The Pioneers are no strangers to jet travel. In December they went to New Jersey for a tournament. They saw New York City and also took a train to Washington, D.C.

"Times have changed, that's almost commonplace now," Merino said, thinking back to the days when high school teams rarely traveled out of state. "The trips give the kids pride in their school."

One college coach good-naturedly refers to the 5-foot-5 Merino as a Napoleon. And it appears that Merino is building a basketball empire. The JV team was 18-8 this season, the freshman team was 24-2.

He talks in the yearbook of "developing the student-athlete," "cultivating one-and-one relationships" and trying to make the program "a better product all the time."

"We try to run it like a Mater Dei or Poly," he said, referring to the well-known basketball powers in Santa Ana and Long Beach. "We're trying to do as classy a job as possible."

Merino, 29, seems almost like a college coach in his highly organized approach, but he said he has no immediate ambition to become one.

"I like what I'm doing," he said. "It's exciting to see the kids develop and mature over four years. It's exciting knowing that some of them will go on and use basketball to get an education, and it's exciting to see kids do well on the court and become good people who are polite and well-mannered. That's more important to me than winning games."

There are coaches who are critical of Merino's methods. Some have suggested that he recruits players, which he denies. No allegation has been substantiated.

"It's always easy for people to like you when you're losing," Merino said. "Any time you have success you're going to have jealousy and resentment," Merino said. "That goes with the territory.

"If the administration likes what we're doing and the kids like what we're doing, that's what's important. We're just regular guys working hard, doing a job."

As a student at Mater Dei, Merino played in the band (clarinet), not on the basketball team.

He started coaching when he worked for the recreation department in Santa Ana.

"It took off from there," said Merino, who at the time was a student at Cal State Fullerton.

He coached church teams, intramural teams, traveling teams, summer all-star teams.

"Before I was a varsity coach, I coached 150 games a year and I loved it," said Merino, who teaches math. "I loved interacting with the kids. I enjoyed seeing good things happen to them, seeing them get to travel, seeing basketball keep them off the streets."

Merino was an assistant coach for two years at Fountain Valley High and three years at Mira Costa in Manhattan Beach before coming to Artesia in 1987.

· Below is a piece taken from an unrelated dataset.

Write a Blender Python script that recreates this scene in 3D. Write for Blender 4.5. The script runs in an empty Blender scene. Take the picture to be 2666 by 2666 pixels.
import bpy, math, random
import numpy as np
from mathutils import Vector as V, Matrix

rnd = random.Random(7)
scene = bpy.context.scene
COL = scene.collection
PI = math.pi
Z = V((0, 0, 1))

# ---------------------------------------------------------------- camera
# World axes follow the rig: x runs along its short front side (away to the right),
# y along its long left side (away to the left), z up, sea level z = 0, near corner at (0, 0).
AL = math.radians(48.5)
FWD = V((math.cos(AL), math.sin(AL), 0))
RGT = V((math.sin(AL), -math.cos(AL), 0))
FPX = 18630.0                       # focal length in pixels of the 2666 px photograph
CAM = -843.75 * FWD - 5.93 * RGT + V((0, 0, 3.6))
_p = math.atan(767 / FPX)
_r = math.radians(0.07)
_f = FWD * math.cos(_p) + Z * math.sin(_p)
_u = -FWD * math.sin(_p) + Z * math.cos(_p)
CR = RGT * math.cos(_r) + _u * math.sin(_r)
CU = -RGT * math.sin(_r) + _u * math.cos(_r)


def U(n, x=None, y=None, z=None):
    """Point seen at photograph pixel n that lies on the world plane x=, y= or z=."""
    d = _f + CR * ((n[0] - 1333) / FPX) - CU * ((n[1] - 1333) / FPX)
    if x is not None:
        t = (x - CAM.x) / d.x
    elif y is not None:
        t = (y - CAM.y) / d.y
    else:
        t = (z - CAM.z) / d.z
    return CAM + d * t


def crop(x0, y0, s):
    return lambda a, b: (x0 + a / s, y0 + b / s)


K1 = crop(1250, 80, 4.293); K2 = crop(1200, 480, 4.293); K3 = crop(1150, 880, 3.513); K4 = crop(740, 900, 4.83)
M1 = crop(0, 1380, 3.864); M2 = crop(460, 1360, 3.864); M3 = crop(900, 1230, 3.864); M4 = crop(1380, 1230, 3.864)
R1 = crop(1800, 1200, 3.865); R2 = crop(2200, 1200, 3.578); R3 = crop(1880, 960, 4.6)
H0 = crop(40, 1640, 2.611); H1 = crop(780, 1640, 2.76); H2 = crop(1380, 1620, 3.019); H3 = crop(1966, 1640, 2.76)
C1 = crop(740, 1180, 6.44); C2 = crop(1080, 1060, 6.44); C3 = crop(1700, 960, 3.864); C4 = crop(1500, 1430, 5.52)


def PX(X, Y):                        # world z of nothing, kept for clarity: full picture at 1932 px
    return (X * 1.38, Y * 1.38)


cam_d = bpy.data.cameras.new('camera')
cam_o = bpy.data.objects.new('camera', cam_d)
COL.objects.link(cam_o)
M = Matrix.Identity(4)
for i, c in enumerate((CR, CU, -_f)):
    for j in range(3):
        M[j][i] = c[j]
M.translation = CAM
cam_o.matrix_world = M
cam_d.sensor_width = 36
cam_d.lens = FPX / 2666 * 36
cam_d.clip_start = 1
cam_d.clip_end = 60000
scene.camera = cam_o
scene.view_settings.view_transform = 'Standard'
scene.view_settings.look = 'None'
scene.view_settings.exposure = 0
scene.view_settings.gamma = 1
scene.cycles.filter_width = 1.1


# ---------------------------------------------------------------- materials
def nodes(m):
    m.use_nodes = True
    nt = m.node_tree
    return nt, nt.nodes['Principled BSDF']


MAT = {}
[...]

"I thought when I hired him he'd be one of the fine young coaches in the area," said Jim Nielsen, former Mira Costa coach who is now coach at North Torrance High. "He's one of those basketball junkies. He worked his tail off."

Merino and O'Bannon, who transferred from Verbum Dei High in Los Angeles, arrived at Artesia at the same time.

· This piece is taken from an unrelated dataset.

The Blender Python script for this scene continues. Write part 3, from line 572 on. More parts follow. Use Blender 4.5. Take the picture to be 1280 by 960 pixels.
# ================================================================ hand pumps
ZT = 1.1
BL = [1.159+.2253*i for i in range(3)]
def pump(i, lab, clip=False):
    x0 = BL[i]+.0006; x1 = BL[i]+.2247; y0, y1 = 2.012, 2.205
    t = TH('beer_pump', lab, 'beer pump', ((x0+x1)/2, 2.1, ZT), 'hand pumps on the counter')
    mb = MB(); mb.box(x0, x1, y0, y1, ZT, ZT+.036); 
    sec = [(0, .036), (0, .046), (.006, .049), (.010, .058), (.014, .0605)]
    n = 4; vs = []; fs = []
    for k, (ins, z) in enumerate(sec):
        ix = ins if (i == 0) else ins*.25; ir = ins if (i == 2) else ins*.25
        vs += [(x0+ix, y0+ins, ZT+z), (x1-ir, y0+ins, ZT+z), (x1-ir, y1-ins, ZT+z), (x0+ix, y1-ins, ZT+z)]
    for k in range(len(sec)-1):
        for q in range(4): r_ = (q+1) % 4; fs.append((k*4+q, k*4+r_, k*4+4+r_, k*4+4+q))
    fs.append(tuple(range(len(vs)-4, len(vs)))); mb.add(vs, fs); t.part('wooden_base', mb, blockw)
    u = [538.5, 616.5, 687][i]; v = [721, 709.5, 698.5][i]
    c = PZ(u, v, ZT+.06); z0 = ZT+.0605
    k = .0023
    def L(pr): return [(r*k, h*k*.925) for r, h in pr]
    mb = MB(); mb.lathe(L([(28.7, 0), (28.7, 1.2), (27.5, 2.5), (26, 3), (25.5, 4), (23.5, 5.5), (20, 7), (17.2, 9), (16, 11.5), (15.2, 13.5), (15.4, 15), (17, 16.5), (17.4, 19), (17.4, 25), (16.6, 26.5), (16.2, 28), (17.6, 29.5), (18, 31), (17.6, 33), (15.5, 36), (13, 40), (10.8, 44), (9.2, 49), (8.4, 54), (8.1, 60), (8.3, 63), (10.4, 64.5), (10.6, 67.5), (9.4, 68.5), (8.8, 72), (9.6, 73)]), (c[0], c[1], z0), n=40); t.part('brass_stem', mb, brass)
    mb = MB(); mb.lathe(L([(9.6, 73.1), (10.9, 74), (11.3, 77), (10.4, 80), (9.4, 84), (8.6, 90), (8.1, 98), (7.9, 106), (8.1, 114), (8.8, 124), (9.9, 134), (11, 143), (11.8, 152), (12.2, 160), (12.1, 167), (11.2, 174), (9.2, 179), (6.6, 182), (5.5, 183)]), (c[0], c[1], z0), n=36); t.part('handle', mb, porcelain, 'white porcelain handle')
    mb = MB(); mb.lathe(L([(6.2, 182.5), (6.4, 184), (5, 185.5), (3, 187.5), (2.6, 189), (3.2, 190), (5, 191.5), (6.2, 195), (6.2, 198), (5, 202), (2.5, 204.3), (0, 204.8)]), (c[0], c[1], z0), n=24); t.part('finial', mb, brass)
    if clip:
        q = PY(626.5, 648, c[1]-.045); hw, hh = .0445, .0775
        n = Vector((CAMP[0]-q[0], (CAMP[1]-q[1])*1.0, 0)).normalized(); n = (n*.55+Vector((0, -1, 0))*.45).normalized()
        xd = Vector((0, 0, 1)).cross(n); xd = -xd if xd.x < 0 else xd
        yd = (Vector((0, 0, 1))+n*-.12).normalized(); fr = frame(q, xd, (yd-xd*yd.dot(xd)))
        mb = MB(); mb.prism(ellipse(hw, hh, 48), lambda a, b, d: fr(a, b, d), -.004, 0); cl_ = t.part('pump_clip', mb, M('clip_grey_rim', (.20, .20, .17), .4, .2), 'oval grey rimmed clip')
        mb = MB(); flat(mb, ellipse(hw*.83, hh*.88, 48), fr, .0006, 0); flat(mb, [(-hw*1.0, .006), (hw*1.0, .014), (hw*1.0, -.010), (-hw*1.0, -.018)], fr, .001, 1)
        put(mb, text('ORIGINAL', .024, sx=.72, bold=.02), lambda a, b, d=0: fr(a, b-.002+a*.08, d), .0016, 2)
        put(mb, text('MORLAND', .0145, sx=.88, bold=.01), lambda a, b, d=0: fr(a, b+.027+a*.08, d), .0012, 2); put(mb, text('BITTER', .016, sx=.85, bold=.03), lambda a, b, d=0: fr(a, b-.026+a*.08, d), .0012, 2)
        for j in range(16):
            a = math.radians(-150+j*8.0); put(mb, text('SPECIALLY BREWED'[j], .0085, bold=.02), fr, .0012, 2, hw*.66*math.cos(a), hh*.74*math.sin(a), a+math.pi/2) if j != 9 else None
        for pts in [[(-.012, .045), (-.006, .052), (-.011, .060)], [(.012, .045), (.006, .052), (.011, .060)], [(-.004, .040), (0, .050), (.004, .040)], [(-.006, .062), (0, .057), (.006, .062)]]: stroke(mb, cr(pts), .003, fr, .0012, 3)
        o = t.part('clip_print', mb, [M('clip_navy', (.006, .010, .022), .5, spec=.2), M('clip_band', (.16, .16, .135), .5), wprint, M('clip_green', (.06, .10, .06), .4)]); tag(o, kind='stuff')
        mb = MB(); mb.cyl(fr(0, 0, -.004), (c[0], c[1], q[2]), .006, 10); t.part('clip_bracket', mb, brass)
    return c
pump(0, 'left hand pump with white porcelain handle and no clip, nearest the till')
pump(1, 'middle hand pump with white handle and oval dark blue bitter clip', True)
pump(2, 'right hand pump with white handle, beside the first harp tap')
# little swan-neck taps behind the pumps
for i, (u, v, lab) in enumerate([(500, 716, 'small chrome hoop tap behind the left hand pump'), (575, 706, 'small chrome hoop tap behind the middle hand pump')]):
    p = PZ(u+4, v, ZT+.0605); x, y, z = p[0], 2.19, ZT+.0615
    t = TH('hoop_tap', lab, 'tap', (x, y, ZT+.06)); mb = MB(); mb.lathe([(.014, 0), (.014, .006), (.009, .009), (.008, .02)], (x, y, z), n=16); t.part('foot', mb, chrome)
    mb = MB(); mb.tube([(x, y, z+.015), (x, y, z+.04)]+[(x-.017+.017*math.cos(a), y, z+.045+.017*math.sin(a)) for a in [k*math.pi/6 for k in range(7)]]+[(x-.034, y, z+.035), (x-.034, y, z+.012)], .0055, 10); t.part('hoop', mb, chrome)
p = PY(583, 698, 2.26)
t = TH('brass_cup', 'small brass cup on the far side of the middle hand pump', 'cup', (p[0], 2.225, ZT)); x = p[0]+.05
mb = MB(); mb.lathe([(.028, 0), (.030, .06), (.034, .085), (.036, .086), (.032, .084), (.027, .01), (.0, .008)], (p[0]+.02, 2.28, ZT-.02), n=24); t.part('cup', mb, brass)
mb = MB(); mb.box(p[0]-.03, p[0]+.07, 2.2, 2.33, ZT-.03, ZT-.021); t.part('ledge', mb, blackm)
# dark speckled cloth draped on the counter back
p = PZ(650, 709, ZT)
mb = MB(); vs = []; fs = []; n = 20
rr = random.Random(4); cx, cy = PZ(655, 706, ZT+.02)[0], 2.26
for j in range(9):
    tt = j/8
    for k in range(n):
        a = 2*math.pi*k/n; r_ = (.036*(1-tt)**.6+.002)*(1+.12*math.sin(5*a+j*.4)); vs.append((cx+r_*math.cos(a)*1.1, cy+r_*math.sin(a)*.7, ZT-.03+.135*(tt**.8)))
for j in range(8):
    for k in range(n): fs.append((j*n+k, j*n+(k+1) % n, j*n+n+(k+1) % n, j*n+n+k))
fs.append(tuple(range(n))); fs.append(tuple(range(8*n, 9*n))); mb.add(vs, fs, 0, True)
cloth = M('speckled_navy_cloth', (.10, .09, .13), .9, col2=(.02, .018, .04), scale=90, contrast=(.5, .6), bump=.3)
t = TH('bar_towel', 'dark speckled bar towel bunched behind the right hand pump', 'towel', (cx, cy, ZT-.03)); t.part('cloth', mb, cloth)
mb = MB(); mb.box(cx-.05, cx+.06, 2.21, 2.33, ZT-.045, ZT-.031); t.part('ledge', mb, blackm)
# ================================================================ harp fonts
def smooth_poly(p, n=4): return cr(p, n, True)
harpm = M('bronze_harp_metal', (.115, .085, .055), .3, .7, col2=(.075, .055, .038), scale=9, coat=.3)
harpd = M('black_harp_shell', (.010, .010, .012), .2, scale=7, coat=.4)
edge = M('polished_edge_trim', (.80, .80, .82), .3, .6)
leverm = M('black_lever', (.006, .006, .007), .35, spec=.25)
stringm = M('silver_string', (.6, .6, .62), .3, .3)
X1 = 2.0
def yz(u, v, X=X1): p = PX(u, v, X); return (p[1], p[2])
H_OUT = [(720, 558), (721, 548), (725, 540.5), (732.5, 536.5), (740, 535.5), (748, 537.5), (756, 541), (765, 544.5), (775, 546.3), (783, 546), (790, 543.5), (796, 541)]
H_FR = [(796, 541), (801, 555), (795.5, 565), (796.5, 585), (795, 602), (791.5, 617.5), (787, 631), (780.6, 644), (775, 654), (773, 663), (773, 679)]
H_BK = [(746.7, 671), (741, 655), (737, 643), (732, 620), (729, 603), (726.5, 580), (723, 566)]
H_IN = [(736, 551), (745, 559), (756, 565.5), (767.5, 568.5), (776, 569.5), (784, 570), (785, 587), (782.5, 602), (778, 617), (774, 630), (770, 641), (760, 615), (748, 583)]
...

"They sure changed things around quick," said La Mirada Coach Roger Williams.

The Pioneers have won three consecutive Suburban League titles. In 1987-88, when O'Bannon was a sophomore, they were 17-11 and reached the second round of the playoffs. Last season they were 22-7, losing to Dominguez in the finals.

Artesia has vaulted into national recognition since Merino and O'Bannon came, but the Pioneers were not pushovers before that.

Under Gordon Ackerman, who had been the coach for 28 years, the Pioneers were 502-244. In his last season, 1986-87, with Tony Farmer (now at the University of Nebraska), the Pioneers won the Suburban League title. In the early 1980s they had Tom Tolbert, who now plays for the Golden State Warriors.

What is evident about Merino's players, other than their talent, is their humility.

"My kids have no animosity when they play them," said La Mirada's Williams. "The kids he has are really classy. That may be a reflection on Ed. Their heads could be sticking out of the gym. You'd assume they'd have big egos, but it's nothing that's noticeable."

Said Merino, "We have good kids with good family backgrounds."

Ed O'Bannon averages 25 points and 10 rebounds a game, but the 6-9 senior forward/center is not the whole show.

Senior guard Chris Thompson averages 10 points and five assists a game.

Junior guard DeAndre Austin averages 15 points a game.

Young players play prominent roles: Charles O'Bannon, Ed's brother, averages 10 points and 5 rebounds. Jae Park, a 6-7 sophomore, is a dependable rebounder. And 6-10 freshman Avondre Jones gets about four blocked shots a game.

Charles O'Bannon, Jones and Park are veterans of summer league play. "They have a world of experience for their age, (but it's still) amazing they're as good as they are," Merino said.

Merino said that although Ed O'Bannon gets most of the attention, the other players don't mind.

"There's no way anyone can be jealous of him," Merino said. "Ed is such a good person, very quiet and humble. The kids love him."

Charles O'Bannon agreed: "I don't think they're jealous of him. They're happy for him. And when college coaches come around to see Ed, they get to see them too."

Charles, 15, who in the last year has grown four inches to 6 feet 5, patterns himself after his brother, although he is more outgoing off the court.

"I try to make the same moves he does," Charles said. "I idolize the way he plays basketball. And he's helped me be a better student and to respect my elders."

The O'Bannons are like all the other Pioneers, Merino said, a "pleasure to be around."

There was a knock on the door, and the players filed in to join their coach for a meeting.

As they did, it was clear that this was not just a team, but a happy family.